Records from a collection
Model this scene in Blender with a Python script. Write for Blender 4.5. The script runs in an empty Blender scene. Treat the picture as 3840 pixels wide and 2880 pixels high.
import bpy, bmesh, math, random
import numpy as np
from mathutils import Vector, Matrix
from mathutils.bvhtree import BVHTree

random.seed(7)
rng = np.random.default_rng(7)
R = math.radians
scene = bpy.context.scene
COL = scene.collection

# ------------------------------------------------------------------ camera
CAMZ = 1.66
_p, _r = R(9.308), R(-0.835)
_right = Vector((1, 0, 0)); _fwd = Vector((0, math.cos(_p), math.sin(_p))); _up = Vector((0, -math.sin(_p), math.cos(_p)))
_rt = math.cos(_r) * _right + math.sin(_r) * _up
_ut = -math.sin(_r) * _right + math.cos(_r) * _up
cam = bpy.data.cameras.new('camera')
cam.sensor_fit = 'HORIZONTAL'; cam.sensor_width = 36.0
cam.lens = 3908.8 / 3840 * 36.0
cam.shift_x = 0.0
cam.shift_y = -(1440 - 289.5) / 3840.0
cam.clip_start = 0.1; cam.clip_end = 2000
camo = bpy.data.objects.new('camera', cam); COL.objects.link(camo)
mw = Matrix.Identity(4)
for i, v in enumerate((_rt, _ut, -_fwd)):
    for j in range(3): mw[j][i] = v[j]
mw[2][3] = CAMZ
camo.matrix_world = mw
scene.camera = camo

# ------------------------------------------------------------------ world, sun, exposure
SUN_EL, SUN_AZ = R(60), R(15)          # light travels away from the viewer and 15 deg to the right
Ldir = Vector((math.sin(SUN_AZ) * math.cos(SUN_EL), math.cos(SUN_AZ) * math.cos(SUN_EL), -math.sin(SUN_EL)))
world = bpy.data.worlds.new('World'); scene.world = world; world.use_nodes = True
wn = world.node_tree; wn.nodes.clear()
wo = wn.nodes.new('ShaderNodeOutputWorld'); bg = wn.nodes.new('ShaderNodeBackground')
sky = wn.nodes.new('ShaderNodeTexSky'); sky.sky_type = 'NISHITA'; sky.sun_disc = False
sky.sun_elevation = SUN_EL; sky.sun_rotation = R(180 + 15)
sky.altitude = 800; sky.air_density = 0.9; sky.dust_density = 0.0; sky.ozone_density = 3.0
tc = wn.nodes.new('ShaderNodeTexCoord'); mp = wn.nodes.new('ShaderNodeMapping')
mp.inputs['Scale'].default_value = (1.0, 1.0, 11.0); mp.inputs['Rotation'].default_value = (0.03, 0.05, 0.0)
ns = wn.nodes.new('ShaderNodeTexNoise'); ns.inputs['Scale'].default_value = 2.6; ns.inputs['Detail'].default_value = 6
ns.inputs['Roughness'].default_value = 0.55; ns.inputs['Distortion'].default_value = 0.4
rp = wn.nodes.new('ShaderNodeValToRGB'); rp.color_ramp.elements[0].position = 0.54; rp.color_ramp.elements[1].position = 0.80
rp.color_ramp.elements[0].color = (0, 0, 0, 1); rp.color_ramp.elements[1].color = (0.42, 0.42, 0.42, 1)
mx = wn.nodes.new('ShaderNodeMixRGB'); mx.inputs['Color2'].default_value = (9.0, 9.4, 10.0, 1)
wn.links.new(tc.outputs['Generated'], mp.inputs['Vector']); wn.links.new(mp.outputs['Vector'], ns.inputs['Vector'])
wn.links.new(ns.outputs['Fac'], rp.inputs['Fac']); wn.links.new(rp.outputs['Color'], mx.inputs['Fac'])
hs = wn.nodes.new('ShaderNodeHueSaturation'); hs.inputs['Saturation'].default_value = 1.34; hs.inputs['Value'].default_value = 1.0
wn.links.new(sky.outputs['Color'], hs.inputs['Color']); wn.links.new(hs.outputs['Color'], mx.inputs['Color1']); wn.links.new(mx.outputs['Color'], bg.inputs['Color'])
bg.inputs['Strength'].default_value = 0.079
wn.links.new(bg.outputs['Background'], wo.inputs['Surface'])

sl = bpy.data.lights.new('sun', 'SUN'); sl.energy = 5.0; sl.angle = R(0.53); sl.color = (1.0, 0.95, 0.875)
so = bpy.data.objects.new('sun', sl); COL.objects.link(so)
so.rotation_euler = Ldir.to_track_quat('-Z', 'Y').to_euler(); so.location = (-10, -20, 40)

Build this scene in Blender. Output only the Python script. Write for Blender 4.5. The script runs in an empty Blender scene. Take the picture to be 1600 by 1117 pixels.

▸ **Requirement**
Copy every line of the listing that includes the string "Write".

▸ **Correct output**
Model this scene in Blender with a Python script. Write for Blender 4.5. The script runs in an empty Blender scene. Treat the picture as 3840 pixels wide and 2880 pixels high.
Build this scene in Blender. Output only the Python script. Write for Blender 4.5. The script runs in an empty Blender scene. Take the picture to be 1600 by 1117 pixels.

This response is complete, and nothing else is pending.